### PROBLEM
Scan the listing below and copy every line holding "script".

### THE DATA
"""

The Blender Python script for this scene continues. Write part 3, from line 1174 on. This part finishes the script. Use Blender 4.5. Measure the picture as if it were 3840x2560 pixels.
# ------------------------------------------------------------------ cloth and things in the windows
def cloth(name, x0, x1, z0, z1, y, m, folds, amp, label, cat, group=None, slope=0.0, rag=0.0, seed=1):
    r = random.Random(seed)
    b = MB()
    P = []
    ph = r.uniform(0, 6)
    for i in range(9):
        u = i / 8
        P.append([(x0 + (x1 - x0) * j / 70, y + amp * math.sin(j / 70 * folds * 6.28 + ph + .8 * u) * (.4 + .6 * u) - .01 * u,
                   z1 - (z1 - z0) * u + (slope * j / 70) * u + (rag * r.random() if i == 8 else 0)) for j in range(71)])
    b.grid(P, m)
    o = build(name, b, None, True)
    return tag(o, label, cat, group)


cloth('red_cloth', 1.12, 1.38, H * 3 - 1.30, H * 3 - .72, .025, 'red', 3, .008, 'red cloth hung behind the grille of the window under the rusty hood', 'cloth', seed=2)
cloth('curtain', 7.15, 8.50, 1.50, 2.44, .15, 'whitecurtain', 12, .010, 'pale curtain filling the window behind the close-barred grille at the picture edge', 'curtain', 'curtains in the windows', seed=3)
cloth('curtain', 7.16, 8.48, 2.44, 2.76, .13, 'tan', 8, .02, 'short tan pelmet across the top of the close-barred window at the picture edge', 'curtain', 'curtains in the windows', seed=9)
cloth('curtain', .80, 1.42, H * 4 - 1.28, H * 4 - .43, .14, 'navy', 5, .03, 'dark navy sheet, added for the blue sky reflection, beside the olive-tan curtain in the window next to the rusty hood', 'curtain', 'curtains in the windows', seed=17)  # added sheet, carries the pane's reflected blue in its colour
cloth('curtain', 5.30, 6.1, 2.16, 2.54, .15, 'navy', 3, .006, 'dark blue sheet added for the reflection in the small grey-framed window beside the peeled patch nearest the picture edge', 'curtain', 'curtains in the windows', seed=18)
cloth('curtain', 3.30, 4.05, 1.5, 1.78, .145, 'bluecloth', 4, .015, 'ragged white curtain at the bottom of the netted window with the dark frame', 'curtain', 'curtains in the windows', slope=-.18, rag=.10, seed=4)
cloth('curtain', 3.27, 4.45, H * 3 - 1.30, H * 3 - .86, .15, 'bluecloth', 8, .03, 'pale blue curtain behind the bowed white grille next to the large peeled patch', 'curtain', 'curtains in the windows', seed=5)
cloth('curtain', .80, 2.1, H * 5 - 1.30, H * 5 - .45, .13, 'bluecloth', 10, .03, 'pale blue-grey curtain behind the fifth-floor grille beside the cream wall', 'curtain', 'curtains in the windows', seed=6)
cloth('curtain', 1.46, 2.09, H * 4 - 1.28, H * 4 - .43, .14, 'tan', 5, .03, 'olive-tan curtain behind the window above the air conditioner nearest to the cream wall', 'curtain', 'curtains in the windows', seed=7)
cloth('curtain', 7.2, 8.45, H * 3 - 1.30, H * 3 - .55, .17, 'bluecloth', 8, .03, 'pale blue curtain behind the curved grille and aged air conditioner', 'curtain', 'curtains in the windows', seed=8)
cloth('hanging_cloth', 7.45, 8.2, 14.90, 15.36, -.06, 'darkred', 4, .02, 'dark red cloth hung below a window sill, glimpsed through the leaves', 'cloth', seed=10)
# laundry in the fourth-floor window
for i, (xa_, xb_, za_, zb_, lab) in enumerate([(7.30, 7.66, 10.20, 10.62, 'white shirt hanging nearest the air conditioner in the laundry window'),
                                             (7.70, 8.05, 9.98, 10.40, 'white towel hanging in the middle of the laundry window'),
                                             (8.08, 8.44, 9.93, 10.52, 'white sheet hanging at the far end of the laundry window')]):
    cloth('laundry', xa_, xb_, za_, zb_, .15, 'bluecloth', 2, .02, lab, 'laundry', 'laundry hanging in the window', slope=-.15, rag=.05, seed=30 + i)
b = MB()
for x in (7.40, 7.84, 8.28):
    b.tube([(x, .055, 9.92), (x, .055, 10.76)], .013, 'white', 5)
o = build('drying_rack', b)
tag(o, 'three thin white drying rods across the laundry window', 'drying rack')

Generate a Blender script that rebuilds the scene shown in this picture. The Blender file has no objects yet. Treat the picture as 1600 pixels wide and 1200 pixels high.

"""

### OUTPUT OF THE TASK
The Blender Python script for this scene continues. Write part 3, from line 1174 on. This part finishes the script. Use Blender 4.5. Measure the picture as if it were 3840x2560 pixels.
Generate a Blender script that rebuilds the scene shown in this picture. The Blender file has no objects yet. Treat the picture as 1600 pixels wide and 1200 pixels high.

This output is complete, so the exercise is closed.